■ GIVEN REQUEST ■
Type again, exactly, the lines below from the start through the line that includes "return (f(r), f(g), f(b), 1.0)".

>> START COLLECTED MATERIAL

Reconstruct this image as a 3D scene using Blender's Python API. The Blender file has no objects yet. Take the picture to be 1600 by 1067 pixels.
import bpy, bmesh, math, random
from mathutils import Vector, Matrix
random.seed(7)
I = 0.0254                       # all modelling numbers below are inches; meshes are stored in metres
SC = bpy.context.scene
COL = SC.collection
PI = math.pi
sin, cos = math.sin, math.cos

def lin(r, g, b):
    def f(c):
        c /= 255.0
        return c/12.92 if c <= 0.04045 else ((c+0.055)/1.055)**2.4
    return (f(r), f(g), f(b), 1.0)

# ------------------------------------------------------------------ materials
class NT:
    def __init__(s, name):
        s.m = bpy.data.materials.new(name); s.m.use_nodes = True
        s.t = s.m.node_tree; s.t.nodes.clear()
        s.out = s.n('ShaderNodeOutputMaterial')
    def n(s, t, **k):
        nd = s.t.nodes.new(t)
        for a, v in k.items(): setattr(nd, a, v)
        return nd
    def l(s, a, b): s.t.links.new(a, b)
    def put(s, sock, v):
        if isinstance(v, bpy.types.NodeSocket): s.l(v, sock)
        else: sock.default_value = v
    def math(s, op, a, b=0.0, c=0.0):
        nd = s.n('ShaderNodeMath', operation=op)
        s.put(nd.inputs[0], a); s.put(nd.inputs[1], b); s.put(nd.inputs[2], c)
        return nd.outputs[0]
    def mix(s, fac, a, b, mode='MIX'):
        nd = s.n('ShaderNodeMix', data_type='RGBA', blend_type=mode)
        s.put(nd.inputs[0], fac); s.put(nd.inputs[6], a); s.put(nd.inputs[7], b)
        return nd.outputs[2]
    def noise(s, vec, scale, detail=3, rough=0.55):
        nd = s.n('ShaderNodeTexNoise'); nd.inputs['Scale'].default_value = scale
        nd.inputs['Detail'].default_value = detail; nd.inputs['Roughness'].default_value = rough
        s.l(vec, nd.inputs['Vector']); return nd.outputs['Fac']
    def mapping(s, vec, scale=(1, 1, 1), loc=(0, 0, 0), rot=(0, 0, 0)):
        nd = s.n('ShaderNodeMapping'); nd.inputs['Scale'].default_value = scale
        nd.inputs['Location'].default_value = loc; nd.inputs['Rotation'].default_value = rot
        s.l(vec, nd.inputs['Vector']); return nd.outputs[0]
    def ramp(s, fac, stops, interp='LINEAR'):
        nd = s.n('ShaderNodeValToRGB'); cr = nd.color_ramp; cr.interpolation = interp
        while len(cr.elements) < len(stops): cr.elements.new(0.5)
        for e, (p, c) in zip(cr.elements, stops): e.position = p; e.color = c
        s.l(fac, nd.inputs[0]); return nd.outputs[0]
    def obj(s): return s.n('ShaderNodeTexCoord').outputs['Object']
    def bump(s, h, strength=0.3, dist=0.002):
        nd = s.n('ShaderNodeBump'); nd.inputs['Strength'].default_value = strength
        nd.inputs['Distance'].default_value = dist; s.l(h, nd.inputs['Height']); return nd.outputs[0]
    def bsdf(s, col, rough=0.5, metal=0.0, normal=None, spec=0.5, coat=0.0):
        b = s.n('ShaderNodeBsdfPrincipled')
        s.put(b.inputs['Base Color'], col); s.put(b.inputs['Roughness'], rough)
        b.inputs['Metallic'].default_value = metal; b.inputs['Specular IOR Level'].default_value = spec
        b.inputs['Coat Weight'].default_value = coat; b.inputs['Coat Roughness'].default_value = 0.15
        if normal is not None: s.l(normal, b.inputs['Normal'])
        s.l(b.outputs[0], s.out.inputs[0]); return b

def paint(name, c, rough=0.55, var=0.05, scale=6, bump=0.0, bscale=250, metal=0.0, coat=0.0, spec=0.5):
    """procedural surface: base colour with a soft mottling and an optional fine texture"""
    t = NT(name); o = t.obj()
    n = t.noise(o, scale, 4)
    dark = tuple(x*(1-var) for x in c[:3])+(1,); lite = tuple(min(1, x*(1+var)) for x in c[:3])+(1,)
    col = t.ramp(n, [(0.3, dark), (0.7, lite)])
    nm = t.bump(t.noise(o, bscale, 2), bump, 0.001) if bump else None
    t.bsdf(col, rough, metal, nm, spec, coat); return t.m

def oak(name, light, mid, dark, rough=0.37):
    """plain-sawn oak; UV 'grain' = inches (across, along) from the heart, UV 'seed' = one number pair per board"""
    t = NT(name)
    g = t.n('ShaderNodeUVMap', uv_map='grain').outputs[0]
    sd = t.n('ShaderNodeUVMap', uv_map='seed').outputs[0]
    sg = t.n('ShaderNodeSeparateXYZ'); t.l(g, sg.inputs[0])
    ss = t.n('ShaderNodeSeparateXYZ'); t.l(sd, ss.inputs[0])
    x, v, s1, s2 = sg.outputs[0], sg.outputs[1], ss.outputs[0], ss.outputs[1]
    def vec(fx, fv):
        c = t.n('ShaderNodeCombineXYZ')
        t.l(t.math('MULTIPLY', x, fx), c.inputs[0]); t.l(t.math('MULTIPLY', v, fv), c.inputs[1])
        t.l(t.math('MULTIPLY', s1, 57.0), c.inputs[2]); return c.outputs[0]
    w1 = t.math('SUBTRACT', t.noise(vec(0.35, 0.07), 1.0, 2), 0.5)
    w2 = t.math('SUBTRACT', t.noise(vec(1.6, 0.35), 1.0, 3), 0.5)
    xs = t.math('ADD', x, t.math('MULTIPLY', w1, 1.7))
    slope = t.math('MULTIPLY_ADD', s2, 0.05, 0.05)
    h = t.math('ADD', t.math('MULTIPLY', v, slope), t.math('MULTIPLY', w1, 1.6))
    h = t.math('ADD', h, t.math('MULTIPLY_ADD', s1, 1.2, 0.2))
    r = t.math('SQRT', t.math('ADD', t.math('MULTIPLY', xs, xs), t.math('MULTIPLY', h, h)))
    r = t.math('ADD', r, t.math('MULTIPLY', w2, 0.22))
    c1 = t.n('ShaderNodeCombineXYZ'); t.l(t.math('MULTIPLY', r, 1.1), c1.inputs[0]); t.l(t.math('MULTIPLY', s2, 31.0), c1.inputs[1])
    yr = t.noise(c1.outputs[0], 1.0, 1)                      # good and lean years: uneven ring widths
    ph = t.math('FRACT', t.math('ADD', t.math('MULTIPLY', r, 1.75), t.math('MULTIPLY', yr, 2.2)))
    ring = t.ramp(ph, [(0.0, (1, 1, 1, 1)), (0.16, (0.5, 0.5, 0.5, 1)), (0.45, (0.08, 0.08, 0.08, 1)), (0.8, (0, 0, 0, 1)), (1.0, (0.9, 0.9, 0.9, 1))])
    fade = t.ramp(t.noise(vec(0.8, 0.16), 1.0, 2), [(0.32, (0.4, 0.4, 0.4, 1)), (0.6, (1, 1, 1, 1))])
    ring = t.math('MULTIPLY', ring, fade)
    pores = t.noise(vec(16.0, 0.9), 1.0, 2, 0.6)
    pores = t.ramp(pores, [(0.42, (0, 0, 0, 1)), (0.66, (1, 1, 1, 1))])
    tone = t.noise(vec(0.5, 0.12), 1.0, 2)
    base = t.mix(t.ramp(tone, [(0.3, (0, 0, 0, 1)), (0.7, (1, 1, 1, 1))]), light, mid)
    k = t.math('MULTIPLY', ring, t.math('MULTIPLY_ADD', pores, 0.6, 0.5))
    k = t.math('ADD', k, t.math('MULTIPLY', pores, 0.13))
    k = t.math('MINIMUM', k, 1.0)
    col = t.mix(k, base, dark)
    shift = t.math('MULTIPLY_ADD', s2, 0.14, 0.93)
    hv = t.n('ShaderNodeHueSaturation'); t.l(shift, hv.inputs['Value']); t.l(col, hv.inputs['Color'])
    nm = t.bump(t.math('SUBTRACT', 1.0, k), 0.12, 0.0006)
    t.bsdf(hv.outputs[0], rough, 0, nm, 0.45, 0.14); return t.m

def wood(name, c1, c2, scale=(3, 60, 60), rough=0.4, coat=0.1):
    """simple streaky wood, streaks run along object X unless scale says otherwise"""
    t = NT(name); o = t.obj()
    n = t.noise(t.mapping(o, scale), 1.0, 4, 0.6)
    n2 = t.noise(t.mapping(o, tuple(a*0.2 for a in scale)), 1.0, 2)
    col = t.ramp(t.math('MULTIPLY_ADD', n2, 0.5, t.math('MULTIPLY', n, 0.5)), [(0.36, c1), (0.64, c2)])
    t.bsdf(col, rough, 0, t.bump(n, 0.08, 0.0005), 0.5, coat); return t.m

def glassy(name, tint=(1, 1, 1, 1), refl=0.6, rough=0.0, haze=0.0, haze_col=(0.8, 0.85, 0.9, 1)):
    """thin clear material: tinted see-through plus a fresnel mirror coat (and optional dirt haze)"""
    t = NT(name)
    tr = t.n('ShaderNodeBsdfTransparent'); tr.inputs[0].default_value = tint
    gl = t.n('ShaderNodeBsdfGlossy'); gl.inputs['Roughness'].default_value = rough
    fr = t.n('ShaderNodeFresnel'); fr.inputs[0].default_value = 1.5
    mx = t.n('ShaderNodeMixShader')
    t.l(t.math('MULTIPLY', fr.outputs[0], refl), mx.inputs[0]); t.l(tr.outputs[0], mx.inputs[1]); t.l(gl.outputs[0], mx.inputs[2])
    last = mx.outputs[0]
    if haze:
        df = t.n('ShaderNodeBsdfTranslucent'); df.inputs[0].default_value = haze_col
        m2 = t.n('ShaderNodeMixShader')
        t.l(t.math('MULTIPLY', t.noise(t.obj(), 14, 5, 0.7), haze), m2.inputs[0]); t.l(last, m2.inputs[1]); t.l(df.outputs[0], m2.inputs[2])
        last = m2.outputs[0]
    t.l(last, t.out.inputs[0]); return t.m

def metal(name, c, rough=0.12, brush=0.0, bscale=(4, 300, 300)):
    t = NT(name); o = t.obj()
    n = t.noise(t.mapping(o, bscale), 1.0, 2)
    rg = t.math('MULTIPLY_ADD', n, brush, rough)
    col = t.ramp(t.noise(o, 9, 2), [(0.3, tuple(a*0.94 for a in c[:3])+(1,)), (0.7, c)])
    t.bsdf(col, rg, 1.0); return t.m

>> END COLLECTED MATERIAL

■ WRITTEN SOLUTION ■
Reconstruct this image as a 3D scene using Blender's Python API. The Blender file has no objects yet. Take the picture to be 1600 by 1067 pixels.
import bpy, bmesh, math, random
from mathutils import Vector, Matrix
random.seed(7)
I = 0.0254                       # all modelling numbers below are inches; meshes are stored in metres
SC = bpy.context.scene
COL = SC.collection
PI = math.pi
sin, cos = math.sin, math.cos

def lin(r, g, b):
    def f(c):
        c /= 255.0
        return c/12.92 if c <= 0.04045 else ((c+0.055)/1.055)**2.4
    return (f(r), f(g), f(b), 1.0)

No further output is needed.